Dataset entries
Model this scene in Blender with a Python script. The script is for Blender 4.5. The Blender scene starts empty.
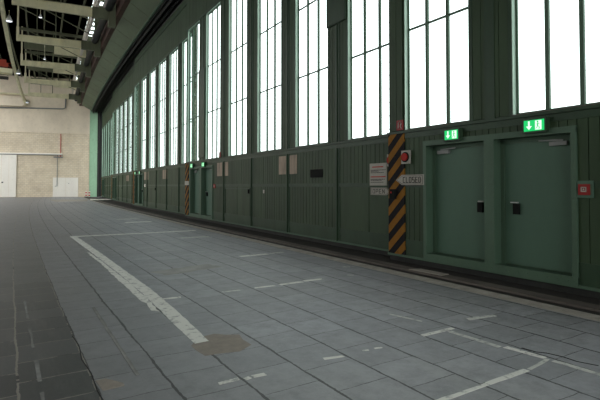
import bpy, math, random
random.seed(7)
C = bpy.context.scene.collection
PI = math.pi
R = 800.0                                   # plan radius of the curved hangar front
def arc(x0, y): return x0 + y*y/(2*R)

# ------------------------------------------------------------------ materials
class NT:
    def __init__(s, name):
        s.m = bpy.data.materials.new(name); s.m.use_nodes = True
        s.t = s.m.node_tree; s.t.nodes.clear()
        s.out = s.n('ShaderNodeOutputMaterial')
    def n(s, kind, **kw):
        nd = s.t.nodes.new(kind)
        for k, v in kw.items(): setattr(nd, k, v)
        return nd
    def l(s, a, b): s.t.links.new(a, b)
    def put(s, v, sock):
        if isinstance(v, (int, float)): sock.default_value = v
        elif isinstance(v, (tuple, list)): sock.default_value = v
        else: s.l(v, sock)
    def math(s, op, a, b=None, c=None):
        nd = s.n('ShaderNodeMath', operation=op)
        s.put(a, nd.inputs[0])
        if b is not None: s.put(b, nd.inputs[1])
        if c is not None: s.put(c, nd.inputs[2])
        return nd.outputs[0]
    def mix(s, f, a, b, mode='MIX'):
        nd = s.n('ShaderNodeMix', data_type='RGBA', blend_type=mode)
        s.put(f, nd.inputs[0]); s.put(a, nd.inputs[6]); s.put(b, nd.inputs[7])
        return nd.outputs[2]
    def ramp(s, f, pts):
        nd = s.n('ShaderNodeValToRGB'); e = nd.color_ramp.elements
        while len(e) < len(pts): e.new(0.5)
        for i, (p, c) in enumerate(pts):
            e[i].position = p; e[i].color = c if len(c) == 4 else (*c, 1)
        s.put(f, nd.inputs[0]); return nd.outputs[0]
    def noise(s, vec, scale, detail=3, rough=.6, stretch=None):
        if stretch:
            mp = s.n('ShaderNodeMapping'); mp.inputs['Scale'].default_value = stretch
            s.l(vec, mp.inputs[0]); vec = mp.outputs[0]
        nd = s.n('ShaderNodeTexNoise'); nd.inputs['Scale'].default_value = scale
        nd.inputs['Detail'].default_value = detail; nd.inputs['Roughness'].default_value = rough
        s.l(vec, nd.inputs['Vector']); return nd.outputs[0]
    def bsdf(s, col, rough=.6, metal=0, spec=.5, bump=None, bstr=.2, bdist=.01):
        b = s.n('ShaderNodeBsdfPrincipled'); s.put(col, b.inputs['Base Color'])
        s.put(rough, b.inputs['Roughness']); b.inputs['Metallic'].default_value = metal
        b.inputs['Specular IOR Level'].default_value = spec
        if bump is not None:
            bp = s.n('ShaderNodeBump'); bp.inputs['Strength'].default_value = bstr
            bp.inputs['Distance'].default_value = bdist
            s.l(bump, bp.inputs['Height']); s.l(bp.outputs[0], b.inputs['Normal'])
        s.l(b.outputs[0], s.out.inputs[0]); return b

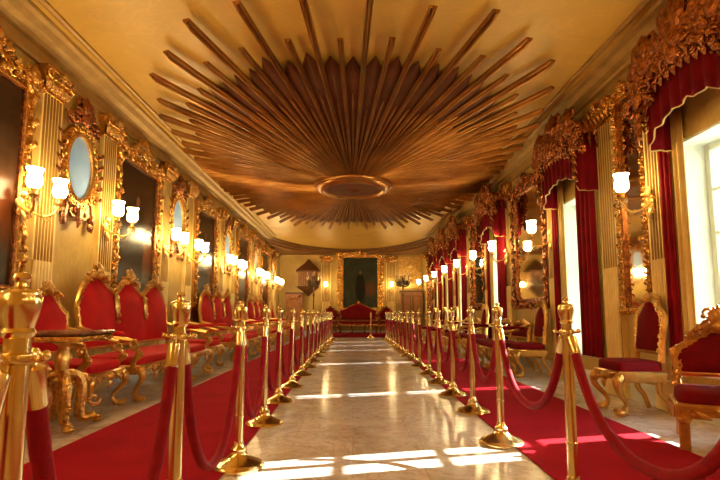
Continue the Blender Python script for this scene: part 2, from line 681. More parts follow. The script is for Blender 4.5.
def make_stanchion(label, loc, group):
    t = thing('stanchion', label, 'stanchion', loc, 0, group)
    MB().lathe([(.150, 0), (.155, .006), (.155, .016), (.146, .024), (.142, .03), (.125, .036), (.10, .046), (.07, .062), (.05, .082),
                (.044, .10), (.046, .11), (.040, .118), (.030, .135), (.028, .15)], (0, 0, .002), 28).build('base', BRASS, t)
    m = MB().lathe([(.0245, .13), (.0245, .295), (.0275, .298), (.0275, .308), (.0245, .311), (.0245, .885)], (0, 0, 0), 16)
    m.build('pole', BRASS, t)
    m = MB().lathe([(.026, .820), (.034, .824), (.036, .832), (.034, .84), (.026, .844)], (0, 0, 0), 18)
    for k in range(4):
        a = PI / 2 * k
        m.tube([(cos(a) * .03, sin(a) * .03, .832), (cos(a) * .05, sin(a) * .05, .832), (cos(a) * .056, sin(a) * .056, .838)], .0075, 6)
        m.sell((cos(a) * .058, sin(a) * .058, .838), (.011, .011, .011), 1, 1, 8, 5)
    m.build('rope_ring', BRASS, t)
    MB().lathe([(.025, .872), (.029, .876), (.031, .884), (.027, .892), (.029, .90), (.034, .918), (.038, .938), (.039, .952), (.036, .957), (.036, .963),
                (.032, .967), (.018, .971), (.012, .976), (.011, .982), (.015, .987), (.0165, .993), (.013, 1.0), (.004, 1.004)], (0, 0, 0), 20).build('finial', BRASS, t)
    return t


LPOS = [(-.67, -.12), (-.67, .97), (-.665, 1.86), (-.69, 3.0), (-.742, 4.12), (-.775, 5.12), (-.765, 6.13), (-.765, 7.3)]
LPOS += [(-.77, 7.3 + 1.03 * k) for k in range(1, 11)]
RPOS = [(1.05, 1.2), (1.05, 2.38), (1.057, 3.53), (1.125, 4.61), (1.134, 5.55), (1.14, 6.48), (1.16, 7.42), (1.165, 8.55)]
RPOS += [(1.17 + .004 * k, 8.55 + 1.0 * k) for k in range(1, 10)]
ST0 = None


def rope(p, q, sag, label, group):
    p, q = Vector(p), Vector(q)
    d = (q - p).normalized()
    a = p + d * .046 + Vector((0, 0, ZA))
    b = q - d * .046 + Vector((0, 0, ZA))
    pts, N = [], 20
    k = 2.6
    for i in range(N + 1):
        t = i / N
        u = (2 * t - 1)
        s = 1 - (math.cosh(k * u) - 1) / (math.cosh(k) - 1)
        pts.append(a.lerp(b, .012 + .976 * t) + Vector((0, 0, -.055 - sag * s)))
    o = MB().tube(pts, .0215, 10).build('velvet_rope', ROPEM)
    tag(o, label, 'rope', group)
    for e, i0, i1 in ((a, 0, 1), (b, N, N - 1)):
        dd = (pts[i1] - pts[i0]).normalized()
        m = MB()
        m.tube([pts[i0] - dd * .035, pts[i0] - dd * .028, pts[i0] + dd * .05, pts[i0] + dd * .056], [.012, .0245, .0245, .022], 10)
        c = pts[i0] - dd * .035
        m.tube([c, (c + e) / 2 + Vector((0, 0, 0)), e + Vector((0, 0, .008))], .008, 6)
        m.build('ferrule', BRASS, o)
    return o


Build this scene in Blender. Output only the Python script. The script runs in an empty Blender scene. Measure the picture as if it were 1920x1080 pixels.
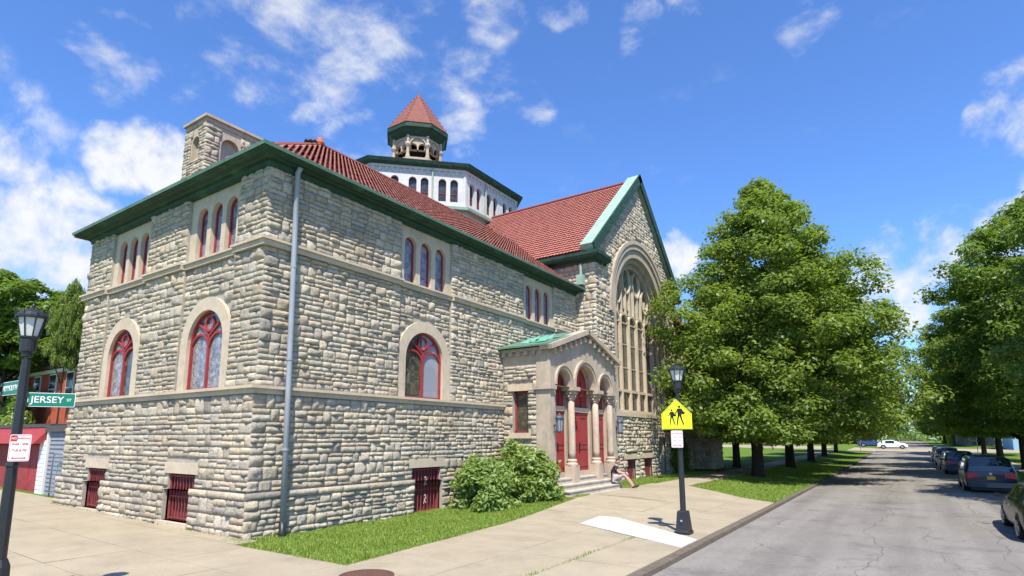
import bpy, bmesh, math, random
import numpy as np
from mathutils import Vector, Matrix

# ------------------------------------------------------------------ camera, sky, sun, exposure
scene = bpy.context.scene
COL = scene.collection
R = math.radians
FPX, CXP, CYP = 1079.6, 950.0, 646.0            # focal length and principal point for a 1920 px wide frame
PITCH, AZ, EYE = math.atan(175 / FPX), R(34.4), 2.5
FWD = np.array([-math.sin(AZ) * math.cos(PITCH), math.cos(AZ) * math.cos(PITCH), math.sin(PITCH)])
RGT = np.array([math.cos(AZ), math.sin(AZ), 0.0])
UPV = np.cross(RGT, FWD)
cam_data = bpy.data.cameras.new('camera')
cam = bpy.data.objects.new('camera', cam_data)
COL.objects.link(cam)
cam_data.sensor_width = 36.0
cam_data.lens = FPX / 1920 * 36
cam_data.shift_x = (960 - CXP) / 1920
cam_data.shift_y = (CYP - 540) / 1920
cam_data.clip_start = 0.1
cam_data.clip_end = 3000
m = Matrix(((RGT[0], UPV[0], -FWD[0], 0), (RGT[1], UPV[1], -FWD[1], 0), (RGT[2], UPV[2], -FWD[2], EYE), (0, 0, 0, 1)))
cam.matrix_world = m
scene.camera = cam

SUN_AZ, SUN_EL = R(36), R(58)                    # azimuth measured from -Y (south) towards +X (east)
sdir = Vector((math.sin(SUN_AZ) * math.cos(SUN_EL), -math.cos(SUN_AZ) * math.cos(SUN_EL), math.sin(SUN_EL)))
sun_data = bpy.data.lights.new('sun', 'SUN')
sun_data.energy = 5.0
sun_data.angle = R(0.53)
sun_data.color = (1.0, 0.92, 0.80)
sun = bpy.data.objects.new('sun', sun_data)
COL.objects.link(sun)
sun.rotation_euler = sdir.to_track_quat('Z', 'Y').to_euler()
sun.location = (20, -20, 60)

def nd(nt, typ, **kw):
    n = nt.nodes.new(typ)
    for k, v in kw.items():
        if k.startswith('_'):
            n.inputs[k[1:]].default_value = v
        else:
            setattr(n, k, v)
    return n
def mth(nt, op, a, b=None, c=None, clamp=False):
    n = nt.nodes.new('ShaderNodeMath'); n.operation = op; n.use_clamp = clamp
    for i, v in enumerate((a, b, c)):
        if v is None: continue
        if isinstance(v, (int, float)): n.inputs[i].default_value = v
        else: nt.links.new(v, n.inputs[i])
    return n.outputs[0]
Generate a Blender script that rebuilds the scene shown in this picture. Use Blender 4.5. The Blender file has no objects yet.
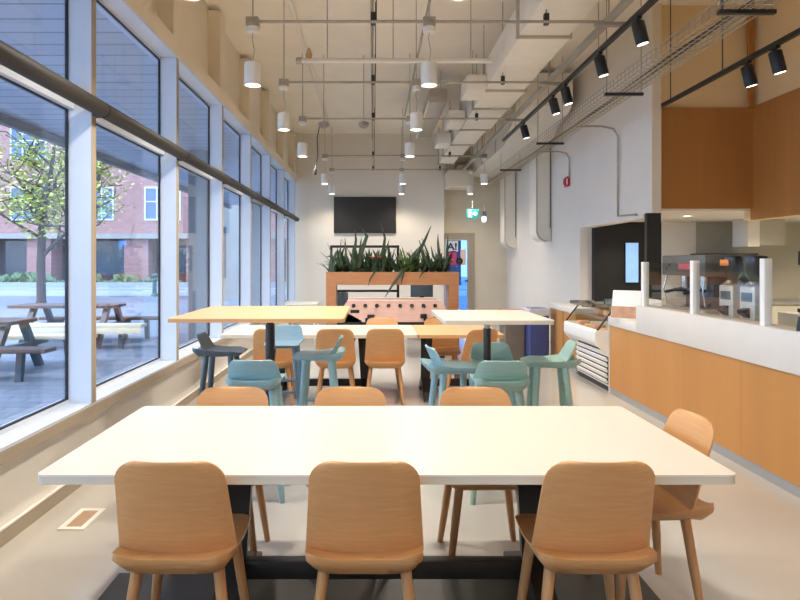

[TASK DETAILS]
Lines from the one with "Build this scene" through the one with "sun.location = (20, -20, 60)" are the only ones to quote. Quote them exactly and leave out pictures.

[COMPLETE RESPONSE]
Build this scene in Blender. Output only the Python script. The script runs in an empty Blender scene. Measure the picture as if it were 1920x1080 pixels.
import bpy, bmesh, math, random
import numpy as np
from mathutils import Vector, Matrix

# ------------------------------------------------------------------ camera, sky, sun, exposure
scene = bpy.context.scene
COL = scene.collection
R = math.radians
FPX, CXP, CYP = 1079.6, 950.0, 646.0            # focal length and principal point for a 1920 px wide frame
PITCH, AZ, EYE = math.atan(175 / FPX), R(34.4), 2.5
FWD = np.array([-math.sin(AZ) * math.cos(PITCH), math.cos(AZ) * math.cos(PITCH), math.sin(PITCH)])
RGT = np.array([math.cos(AZ), math.sin(AZ), 0.0])
UPV = np.cross(RGT, FWD)
cam_data = bpy.data.cameras.new('camera')
cam = bpy.data.objects.new('camera', cam_data)
COL.objects.link(cam)
cam_data.sensor_width = 36.0
cam_data.lens = FPX / 1920 * 36
cam_data.shift_x = (960 - CXP) / 1920
cam_data.shift_y = (CYP - 540) / 1920
cam_data.clip_start = 0.1
cam_data.clip_end = 3000
m = Matrix(((RGT[0], UPV[0], -FWD[0], 0), (RGT[1], UPV[1], -FWD[1], 0), (RGT[2], UPV[2], -FWD[2], EYE), (0, 0, 0, 1)))
cam.matrix_world = m
scene.camera = cam

SUN_AZ, SUN_EL = R(36), R(58)                    # azimuth measured from -Y (south) towards +X (east)
sdir = Vector((math.sin(SUN_AZ) * math.cos(SUN_EL), -math.cos(SUN_AZ) * math.cos(SUN_EL), math.sin(SUN_EL)))
sun_data = bpy.data.lights.new('sun', 'SUN')
sun_data.energy = 5.0
sun_data.angle = R(0.53)
sun_data.color = (1.0, 0.92, 0.80)
sun = bpy.data.objects.new('sun', sun_data)
COL.objects.link(sun)
sun.rotation_euler = sdir.to_track_quat('Z', 'Y').to_euler()
sun.location = (20, -20, 60)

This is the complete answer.